### EXERCISE TASK
Extract the full listing verbatim and drop any pictures from your copy.

# DATASET EXTRACT start

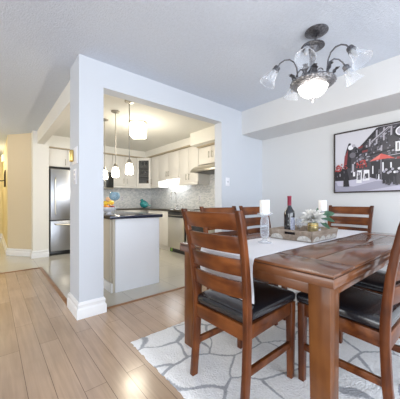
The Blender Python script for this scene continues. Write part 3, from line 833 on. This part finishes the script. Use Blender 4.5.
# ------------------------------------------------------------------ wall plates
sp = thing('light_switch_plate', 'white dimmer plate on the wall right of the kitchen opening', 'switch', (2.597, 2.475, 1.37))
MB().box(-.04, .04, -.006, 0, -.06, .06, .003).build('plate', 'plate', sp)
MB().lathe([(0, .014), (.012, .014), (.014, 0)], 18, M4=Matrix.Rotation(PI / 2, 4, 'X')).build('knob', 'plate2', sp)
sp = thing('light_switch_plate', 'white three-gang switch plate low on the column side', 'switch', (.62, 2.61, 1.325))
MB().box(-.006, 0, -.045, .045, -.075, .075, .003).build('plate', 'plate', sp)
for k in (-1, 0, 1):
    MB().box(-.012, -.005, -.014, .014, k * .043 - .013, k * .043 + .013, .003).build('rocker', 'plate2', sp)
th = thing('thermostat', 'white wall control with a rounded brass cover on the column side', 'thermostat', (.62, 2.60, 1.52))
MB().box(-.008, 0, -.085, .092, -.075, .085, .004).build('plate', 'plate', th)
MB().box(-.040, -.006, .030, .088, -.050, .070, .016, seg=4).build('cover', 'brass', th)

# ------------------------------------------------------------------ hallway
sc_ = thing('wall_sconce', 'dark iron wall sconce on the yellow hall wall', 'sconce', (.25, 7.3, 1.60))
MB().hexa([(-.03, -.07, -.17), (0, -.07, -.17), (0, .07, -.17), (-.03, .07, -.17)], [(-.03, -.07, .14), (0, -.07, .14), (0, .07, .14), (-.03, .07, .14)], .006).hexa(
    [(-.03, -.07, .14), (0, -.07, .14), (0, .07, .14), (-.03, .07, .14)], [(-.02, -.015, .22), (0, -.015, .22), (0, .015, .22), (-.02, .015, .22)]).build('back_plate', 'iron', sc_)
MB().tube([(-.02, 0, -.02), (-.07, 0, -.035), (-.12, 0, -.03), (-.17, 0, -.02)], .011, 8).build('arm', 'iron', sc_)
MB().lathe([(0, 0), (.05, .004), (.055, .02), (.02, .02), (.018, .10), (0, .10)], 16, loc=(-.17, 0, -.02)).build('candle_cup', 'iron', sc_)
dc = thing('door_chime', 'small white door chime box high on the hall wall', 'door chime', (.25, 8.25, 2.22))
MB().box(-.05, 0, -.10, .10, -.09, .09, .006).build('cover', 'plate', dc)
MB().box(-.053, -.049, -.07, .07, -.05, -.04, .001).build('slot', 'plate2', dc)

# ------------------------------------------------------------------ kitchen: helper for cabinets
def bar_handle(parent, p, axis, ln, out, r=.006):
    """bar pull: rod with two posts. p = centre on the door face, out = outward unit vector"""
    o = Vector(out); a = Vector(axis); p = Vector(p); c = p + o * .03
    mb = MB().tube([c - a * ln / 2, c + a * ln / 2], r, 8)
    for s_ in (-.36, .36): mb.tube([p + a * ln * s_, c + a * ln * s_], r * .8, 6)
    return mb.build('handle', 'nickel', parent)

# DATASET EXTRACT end

### SOLUTION FOR THIS PROBLEM
The Blender Python script for this scene continues. Write part 3, from line 833 on. This part finishes the script. Use Blender 4.5.
# ------------------------------------------------------------------ wall plates
sp = thing('light_switch_plate', 'white dimmer plate on the wall right of the kitchen opening', 'switch', (2.597, 2.475, 1.37))
MB().box(-.04, .04, -.006, 0, -.06, .06, .003).build('plate', 'plate', sp)
MB().lathe([(0, .014), (.012, .014), (.014, 0)], 18, M4=Matrix.Rotation(PI / 2, 4, 'X')).build('knob', 'plate2', sp)
sp = thing('light_switch_plate', 'white three-gang switch plate low on the column side', 'switch', (.62, 2.61, 1.325))
MB().box(-.006, 0, -.045, .045, -.075, .075, .003).build('plate', 'plate', sp)
for k in (-1, 0, 1):
    MB().box(-.012, -.005, -.014, .014, k * .043 - .013, k * .043 + .013, .003).build('rocker', 'plate2', sp)
th = thing('thermostat', 'white wall control with a rounded brass cover on the column side', 'thermostat', (.62, 2.60, 1.52))
MB().box(-.008, 0, -.085, .092, -.075, .085, .004).build('plate', 'plate', th)
MB().box(-.040, -.006, .030, .088, -.050, .070, .016, seg=4).build('cover', 'brass', th)

# ------------------------------------------------------------------ hallway
sc_ = thing('wall_sconce', 'dark iron wall sconce on the yellow hall wall', 'sconce', (.25, 7.3, 1.60))
MB().hexa([(-.03, -.07, -.17), (0, -.07, -.17), (0, .07, -.17), (-.03, .07, -.17)], [(-.03, -.07, .14), (0, -.07, .14), (0, .07, .14), (-.03, .07, .14)], .006).hexa(
    [(-.03, -.07, .14), (0, -.07, .14), (0, .07, .14), (-.03, .07, .14)], [(-.02, -.015, .22), (0, -.015, .22), (0, .015, .22), (-.02, .015, .22)]).build('back_plate', 'iron', sc_)
MB().tube([(-.02, 0, -.02), (-.07, 0, -.035), (-.12, 0, -.03), (-.17, 0, -.02)], .011, 8).build('arm', 'iron', sc_)
MB().lathe([(0, 0), (.05, .004), (.055, .02), (.02, .02), (.018, .10), (0, .10)], 16, loc=(-.17, 0, -.02)).build('candle_cup', 'iron', sc_)
dc = thing('door_chime', 'small white door chime box high on the hall wall', 'door chime', (.25, 8.25, 2.22))
MB().box(-.05, 0, -.10, .10, -.09, .09, .006).build('cover', 'plate', dc)
MB().box(-.053, -.049, -.07, .07, -.05, -.04, .001).build('slot', 'plate2', dc)

# ------------------------------------------------------------------ kitchen: helper for cabinets
def bar_handle(parent, p, axis, ln, out, r=.006):
    """bar pull: rod with two posts. p = centre on the door face, out = outward unit vector"""
    o = Vector(out); a = Vector(axis); p = Vector(p); c = p + o * .03
    mb = MB().tube([c - a * ln / 2, c + a * ln / 2], r, 8)
    for s_ in (-.36, .36): mb.tube([p + a * ln * s_, c + a * ln * s_], r * .8, 6)
    return mb.build('handle', 'nickel', parent)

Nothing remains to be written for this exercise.